I wondered the same thing earlier in this thread. Doing that would keep people from wandering in and wanting to buy stuff. Also, if it’s a restaurant they would have regular health department inspections.

Retail is easier to create phony records for. Just bang random numbers into a cash register until you get the figure you want. Hey, that’s how much money we brought in today!

It also provides a better cover for strange people to come and go all day long, and for people to carry out packages, and for people to unload stuff. That sort of thing would be a lot more difficult to explain in and out of a ‘services’ office.

Some of those shops have female employees or freelancers who’ll assist the customer for an extra fee.

Because customers paying invoices in cash is very unusual.

To have a stream of physical cash deposits not raise suspicion the business needs to be doing a lot of small transactions with anonymous customers. A one man shop doing geek squad-like services or after school tutoring could probably claim a couple of cash customers with a straight face, but I doubt one could launder enough to be worthwhile. Retail just seems to be the last place people legitmately use cash.

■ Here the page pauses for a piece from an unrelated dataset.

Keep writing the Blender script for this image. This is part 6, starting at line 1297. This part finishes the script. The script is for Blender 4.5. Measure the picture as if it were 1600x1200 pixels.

That empty space has been rented by the small Mexican restaurant next door, and is being renovated for use by this restaurant as a party room. :slight_smile:

Down the road from these businesses was, emphasize WAS, a pizza place in a very strange location - the main thing being that there was no parking for about half a block in any direction. That pizza place was busted today because it was really a front for selling drugs by the father and son who owned it. The feedback regarding the actual quality of the food varied widely; apparently, the deep dish pizza was great but anything else was awful. This county puts people’s court records online, and the father has a criminal record as long as your arm.